**Extracted material:**
:::

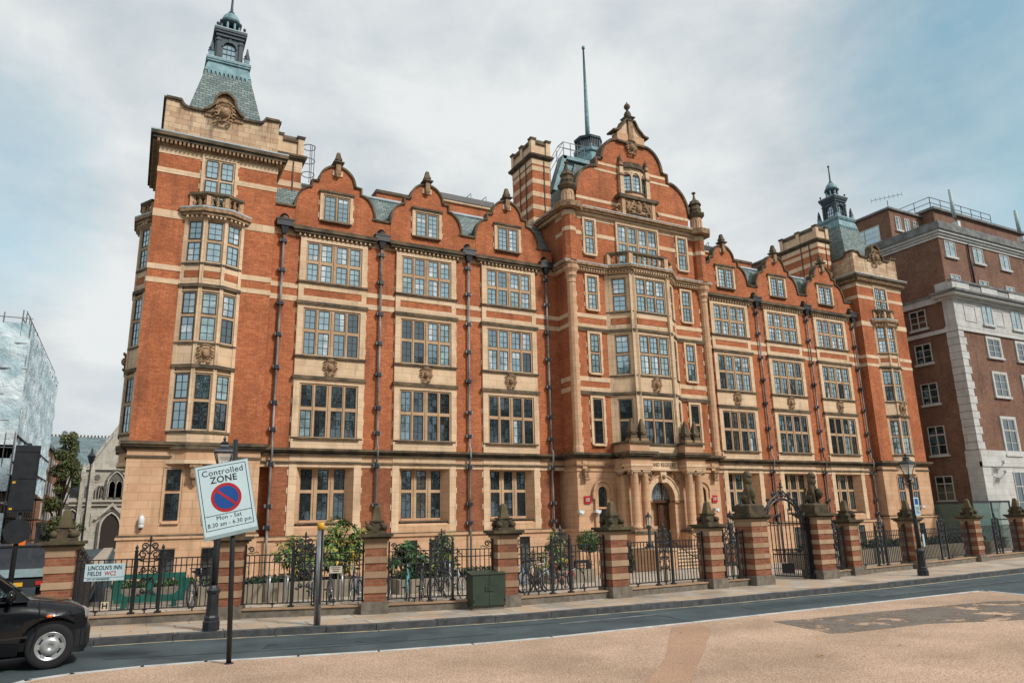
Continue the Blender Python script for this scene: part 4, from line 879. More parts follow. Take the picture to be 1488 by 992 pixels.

:::

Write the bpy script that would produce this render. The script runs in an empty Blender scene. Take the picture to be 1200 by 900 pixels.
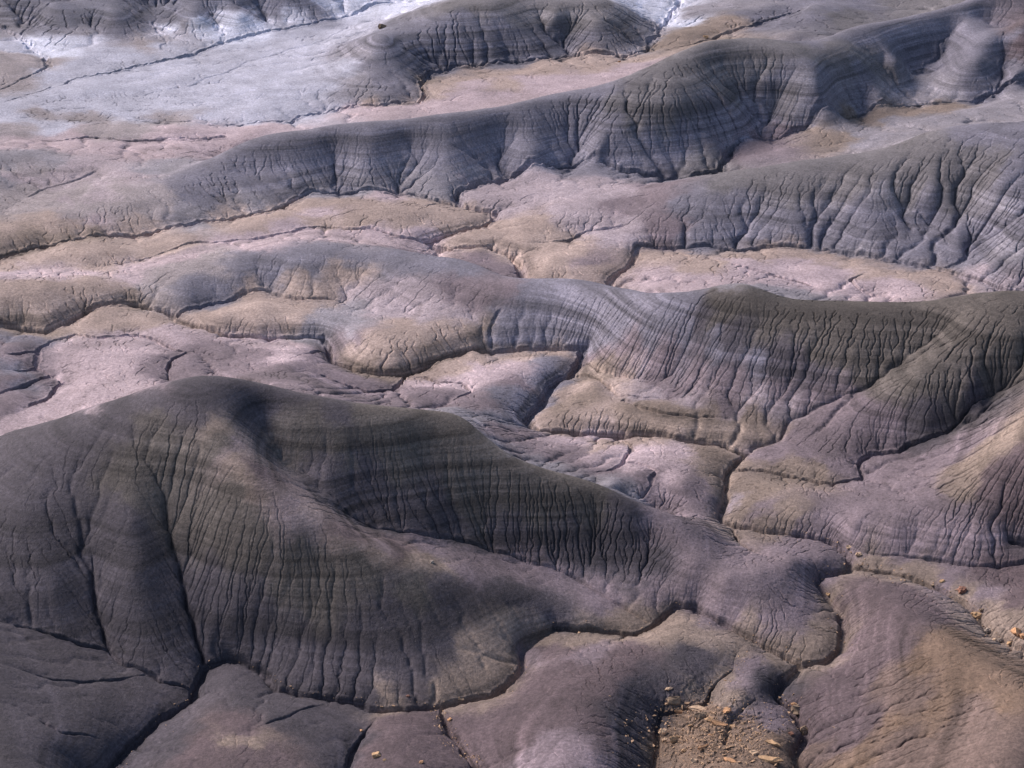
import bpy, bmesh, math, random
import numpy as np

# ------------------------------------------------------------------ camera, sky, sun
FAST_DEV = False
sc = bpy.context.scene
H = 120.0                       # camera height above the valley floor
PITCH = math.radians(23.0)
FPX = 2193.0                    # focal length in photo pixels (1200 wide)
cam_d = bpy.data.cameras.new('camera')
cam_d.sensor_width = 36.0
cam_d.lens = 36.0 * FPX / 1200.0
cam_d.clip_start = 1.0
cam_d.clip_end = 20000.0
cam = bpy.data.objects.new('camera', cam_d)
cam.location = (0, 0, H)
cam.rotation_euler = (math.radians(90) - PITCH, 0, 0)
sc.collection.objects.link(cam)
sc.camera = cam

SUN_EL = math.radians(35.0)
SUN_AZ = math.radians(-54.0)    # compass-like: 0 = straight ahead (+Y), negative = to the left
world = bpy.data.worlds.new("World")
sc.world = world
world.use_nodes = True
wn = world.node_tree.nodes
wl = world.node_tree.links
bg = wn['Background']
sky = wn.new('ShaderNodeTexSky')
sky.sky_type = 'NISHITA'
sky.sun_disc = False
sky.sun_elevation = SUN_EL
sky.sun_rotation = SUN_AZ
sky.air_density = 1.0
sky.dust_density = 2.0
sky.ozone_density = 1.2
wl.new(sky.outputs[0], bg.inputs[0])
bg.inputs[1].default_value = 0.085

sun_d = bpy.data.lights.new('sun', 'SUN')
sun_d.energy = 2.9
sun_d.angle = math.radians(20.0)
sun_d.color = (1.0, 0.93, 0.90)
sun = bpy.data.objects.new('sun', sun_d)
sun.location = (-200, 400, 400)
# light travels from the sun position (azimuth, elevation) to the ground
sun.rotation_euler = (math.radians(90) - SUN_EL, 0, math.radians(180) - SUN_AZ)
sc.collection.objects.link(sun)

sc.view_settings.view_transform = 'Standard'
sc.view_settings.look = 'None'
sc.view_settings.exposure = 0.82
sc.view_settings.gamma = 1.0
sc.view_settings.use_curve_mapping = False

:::

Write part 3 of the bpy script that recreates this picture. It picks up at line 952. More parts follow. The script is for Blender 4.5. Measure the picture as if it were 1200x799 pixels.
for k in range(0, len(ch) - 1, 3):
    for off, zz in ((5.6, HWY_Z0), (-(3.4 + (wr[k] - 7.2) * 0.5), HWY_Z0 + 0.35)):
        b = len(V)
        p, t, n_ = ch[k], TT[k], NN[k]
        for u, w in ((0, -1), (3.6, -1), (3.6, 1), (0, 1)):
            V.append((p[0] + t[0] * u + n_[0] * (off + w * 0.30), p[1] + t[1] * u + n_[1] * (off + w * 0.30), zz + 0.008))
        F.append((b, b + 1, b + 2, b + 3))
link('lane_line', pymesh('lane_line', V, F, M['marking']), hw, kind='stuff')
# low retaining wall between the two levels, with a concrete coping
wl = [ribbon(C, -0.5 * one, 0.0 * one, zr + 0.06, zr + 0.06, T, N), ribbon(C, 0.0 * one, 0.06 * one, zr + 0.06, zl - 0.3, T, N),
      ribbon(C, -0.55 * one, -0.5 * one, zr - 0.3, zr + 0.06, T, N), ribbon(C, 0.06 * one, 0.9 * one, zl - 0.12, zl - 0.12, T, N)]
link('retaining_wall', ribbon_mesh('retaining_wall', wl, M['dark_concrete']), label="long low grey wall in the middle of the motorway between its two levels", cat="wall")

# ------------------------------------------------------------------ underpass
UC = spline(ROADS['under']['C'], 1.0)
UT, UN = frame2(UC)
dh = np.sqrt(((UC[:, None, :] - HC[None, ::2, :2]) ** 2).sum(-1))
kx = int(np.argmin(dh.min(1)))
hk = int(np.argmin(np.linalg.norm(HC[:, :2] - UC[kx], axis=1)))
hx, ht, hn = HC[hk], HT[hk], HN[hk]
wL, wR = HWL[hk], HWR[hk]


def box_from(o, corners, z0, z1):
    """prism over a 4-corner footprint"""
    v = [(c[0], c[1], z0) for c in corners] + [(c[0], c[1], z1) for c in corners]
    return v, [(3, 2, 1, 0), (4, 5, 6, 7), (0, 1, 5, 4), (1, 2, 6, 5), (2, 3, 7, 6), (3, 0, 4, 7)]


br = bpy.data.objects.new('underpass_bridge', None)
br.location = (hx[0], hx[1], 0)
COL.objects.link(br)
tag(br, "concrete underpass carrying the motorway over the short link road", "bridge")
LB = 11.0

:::

**Set task:** Copy nothing but the lines above that run from the one with "Write the bpy" to the one with "import numpy as np", ends included; pictures stay out.

**Answer to this problem:**
Write the bpy script that would produce this render. The script runs in an empty Blender scene. Take the picture to be 1200 by 900 pixels.
import bpy, bmesh, math, random
import numpy as np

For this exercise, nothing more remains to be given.